ECLI:NL:RBDHA:2023:2253
Rechtbank Den Haag
- Eerste aanleg - enkelvoudig
- Rechtspraak.nl
Weigering aanvraag Nederlands paspoort op basis van verlies Nederlanderschap door langdurig verblijf in het buitenland
In deze zaak heeft de Rechtbank Den Haag op 23 februari 2023 uitspraak gedaan in een geschil tussen een eiser, die zowel de Nederlandse als de Turkse nationaliteit bezit, en de minister van Buitenlandse Zaken. De eiser had een aanvraag ingediend voor een Nederlands paspoort, maar deze aanvraag werd door de minister buiten behandeling gesteld. De reden hiervoor was dat de eiser gedurende een ononderbroken periode van tien jaar zijn hoofdverblijf buiten Nederland had en daardoor volgens de Rijkswet op het Nederlanderschap (RWN) zijn Nederlanderschap had verloren.
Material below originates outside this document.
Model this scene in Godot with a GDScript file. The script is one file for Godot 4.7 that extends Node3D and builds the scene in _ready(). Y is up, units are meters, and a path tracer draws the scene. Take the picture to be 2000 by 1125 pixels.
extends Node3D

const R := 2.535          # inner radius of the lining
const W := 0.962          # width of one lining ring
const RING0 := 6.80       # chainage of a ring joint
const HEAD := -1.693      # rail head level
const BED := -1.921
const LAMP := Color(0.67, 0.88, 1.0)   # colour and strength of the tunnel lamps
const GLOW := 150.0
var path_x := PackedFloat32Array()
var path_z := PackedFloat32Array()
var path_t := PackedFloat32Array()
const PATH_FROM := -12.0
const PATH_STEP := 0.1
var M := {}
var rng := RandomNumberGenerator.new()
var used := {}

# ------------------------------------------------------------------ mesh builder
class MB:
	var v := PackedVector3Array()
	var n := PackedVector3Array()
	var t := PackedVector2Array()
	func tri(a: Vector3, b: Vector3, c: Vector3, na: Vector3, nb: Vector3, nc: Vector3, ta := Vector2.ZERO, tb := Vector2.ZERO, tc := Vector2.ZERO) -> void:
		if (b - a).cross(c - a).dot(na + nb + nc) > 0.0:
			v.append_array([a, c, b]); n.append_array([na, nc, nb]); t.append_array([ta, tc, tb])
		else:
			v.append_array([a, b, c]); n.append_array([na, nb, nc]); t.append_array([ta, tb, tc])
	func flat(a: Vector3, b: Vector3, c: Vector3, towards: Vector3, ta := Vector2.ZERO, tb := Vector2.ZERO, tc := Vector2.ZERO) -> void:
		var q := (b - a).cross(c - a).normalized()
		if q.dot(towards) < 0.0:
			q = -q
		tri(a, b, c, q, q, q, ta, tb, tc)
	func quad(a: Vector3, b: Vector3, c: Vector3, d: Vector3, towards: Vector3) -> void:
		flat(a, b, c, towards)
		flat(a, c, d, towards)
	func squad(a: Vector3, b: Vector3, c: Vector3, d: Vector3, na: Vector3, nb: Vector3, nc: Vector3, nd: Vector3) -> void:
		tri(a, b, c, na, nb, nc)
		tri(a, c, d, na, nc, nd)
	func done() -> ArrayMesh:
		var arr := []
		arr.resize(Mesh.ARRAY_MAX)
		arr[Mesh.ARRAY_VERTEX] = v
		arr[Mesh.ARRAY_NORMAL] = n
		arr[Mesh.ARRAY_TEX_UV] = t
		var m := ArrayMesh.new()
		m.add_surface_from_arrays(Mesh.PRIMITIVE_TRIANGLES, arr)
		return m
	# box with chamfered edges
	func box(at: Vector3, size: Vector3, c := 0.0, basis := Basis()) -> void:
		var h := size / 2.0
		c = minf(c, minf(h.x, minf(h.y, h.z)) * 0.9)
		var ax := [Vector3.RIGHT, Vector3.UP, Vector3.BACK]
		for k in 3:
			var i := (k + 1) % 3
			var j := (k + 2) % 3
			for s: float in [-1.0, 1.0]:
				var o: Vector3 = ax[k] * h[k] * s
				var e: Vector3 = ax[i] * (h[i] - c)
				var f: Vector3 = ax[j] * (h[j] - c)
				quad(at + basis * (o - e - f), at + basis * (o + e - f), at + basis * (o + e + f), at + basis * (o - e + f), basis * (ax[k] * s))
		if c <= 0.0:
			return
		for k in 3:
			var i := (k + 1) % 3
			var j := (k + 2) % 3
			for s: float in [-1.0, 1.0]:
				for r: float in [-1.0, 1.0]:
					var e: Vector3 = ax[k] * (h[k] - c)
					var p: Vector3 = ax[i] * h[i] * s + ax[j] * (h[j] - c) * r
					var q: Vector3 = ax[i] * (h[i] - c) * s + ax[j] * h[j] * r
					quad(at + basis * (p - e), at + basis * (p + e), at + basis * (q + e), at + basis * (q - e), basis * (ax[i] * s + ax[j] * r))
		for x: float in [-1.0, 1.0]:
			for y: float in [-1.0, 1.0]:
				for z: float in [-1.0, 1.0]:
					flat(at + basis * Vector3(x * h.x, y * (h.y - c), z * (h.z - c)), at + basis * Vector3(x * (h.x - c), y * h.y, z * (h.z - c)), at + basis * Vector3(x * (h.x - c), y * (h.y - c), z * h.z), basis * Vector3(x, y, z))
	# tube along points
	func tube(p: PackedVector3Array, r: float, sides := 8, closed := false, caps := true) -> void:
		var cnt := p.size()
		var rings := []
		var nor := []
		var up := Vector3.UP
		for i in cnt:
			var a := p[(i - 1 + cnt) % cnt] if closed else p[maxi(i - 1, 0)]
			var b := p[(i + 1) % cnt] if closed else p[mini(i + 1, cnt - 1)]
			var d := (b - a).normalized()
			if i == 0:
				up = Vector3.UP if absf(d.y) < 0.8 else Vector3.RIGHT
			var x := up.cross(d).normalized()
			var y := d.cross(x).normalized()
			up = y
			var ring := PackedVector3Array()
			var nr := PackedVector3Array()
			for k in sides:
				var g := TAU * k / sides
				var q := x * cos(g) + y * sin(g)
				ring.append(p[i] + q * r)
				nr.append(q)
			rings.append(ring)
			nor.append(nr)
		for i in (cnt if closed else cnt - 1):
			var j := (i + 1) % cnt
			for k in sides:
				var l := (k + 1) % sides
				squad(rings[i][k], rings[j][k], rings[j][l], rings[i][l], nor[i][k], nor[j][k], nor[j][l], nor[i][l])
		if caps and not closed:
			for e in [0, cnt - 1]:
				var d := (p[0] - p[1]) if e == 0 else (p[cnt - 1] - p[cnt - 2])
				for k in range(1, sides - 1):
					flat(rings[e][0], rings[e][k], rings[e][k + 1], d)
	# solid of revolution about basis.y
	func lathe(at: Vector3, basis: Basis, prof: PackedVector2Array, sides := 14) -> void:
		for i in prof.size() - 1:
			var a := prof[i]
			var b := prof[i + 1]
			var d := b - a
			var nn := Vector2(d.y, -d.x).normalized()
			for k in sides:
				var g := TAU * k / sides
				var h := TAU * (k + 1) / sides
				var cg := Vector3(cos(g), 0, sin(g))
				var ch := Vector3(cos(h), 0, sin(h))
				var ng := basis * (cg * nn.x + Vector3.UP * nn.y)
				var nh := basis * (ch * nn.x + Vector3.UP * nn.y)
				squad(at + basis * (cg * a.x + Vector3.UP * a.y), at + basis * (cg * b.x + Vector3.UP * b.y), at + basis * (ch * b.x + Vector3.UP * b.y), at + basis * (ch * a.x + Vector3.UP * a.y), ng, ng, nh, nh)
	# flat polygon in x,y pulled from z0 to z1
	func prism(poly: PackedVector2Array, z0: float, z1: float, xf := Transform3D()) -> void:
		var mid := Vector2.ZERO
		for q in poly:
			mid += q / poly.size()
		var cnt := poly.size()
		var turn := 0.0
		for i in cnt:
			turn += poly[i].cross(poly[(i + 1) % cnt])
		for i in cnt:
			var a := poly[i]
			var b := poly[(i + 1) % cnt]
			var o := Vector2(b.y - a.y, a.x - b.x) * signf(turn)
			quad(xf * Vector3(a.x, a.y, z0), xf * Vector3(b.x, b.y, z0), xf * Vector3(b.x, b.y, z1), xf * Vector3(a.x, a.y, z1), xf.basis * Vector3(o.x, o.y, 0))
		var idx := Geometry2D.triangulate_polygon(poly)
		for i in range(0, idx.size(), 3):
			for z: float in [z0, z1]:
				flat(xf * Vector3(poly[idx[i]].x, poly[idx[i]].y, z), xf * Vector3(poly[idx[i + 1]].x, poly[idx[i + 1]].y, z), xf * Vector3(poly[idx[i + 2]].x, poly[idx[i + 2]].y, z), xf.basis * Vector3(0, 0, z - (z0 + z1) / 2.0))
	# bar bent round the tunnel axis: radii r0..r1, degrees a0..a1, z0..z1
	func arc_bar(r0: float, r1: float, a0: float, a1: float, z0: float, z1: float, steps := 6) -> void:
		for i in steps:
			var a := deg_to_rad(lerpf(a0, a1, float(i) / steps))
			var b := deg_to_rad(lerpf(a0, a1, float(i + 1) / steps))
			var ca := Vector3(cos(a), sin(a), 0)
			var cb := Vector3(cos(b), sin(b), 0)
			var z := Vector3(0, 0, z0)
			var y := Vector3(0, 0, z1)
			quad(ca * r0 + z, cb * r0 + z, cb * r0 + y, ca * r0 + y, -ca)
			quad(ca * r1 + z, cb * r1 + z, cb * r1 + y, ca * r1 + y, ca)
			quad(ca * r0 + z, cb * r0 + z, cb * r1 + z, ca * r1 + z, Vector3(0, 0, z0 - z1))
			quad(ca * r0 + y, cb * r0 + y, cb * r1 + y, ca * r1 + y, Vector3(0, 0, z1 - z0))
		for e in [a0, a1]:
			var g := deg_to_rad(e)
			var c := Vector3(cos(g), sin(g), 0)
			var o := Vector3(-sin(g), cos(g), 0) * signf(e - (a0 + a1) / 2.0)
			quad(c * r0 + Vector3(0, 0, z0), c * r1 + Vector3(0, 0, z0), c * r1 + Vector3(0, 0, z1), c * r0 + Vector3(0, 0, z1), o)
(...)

De rechtbank heeft vastgesteld dat de eiser op 30 september 2004 uitgeschreven is uit de Basisregistratie Personen (BRP) van de gemeente Rotterdam wegens emigratie naar een onbekende bestemming. De eiser heeft betoogd dat hij zijn hoofdverblijf in Nederland had en heeft documenten overgelegd die dit zouden moeten aantonen. Echter, de rechtbank oordeelde dat de overgelegde documenten niet voldoende bewijs boden voor zijn hoofdverblijf in Nederland gedurende de relevante periode.
De rechtbank heeft de argumenten van de eiser, waaronder zijn banden met Nederland en de ontvangst van post op zijn adres in Nederland, niet overtuigend geacht. De rechtbank volgde het standpunt van de minister dat de eiser op grond van artikel 15, eerste lid, aanhef en onder c, van de RWN zijn Nederlanderschap had verloren. De rechtbank verklaarde het beroep van de eiser ongegrond en oordeelde dat de minister op goede gronden de aanvraag om een paspoort had geweigerd, omdat de eiser ten tijde van de aanvraag niet voldeed aan de eis dat hij Nederlander was in de zin van de wet.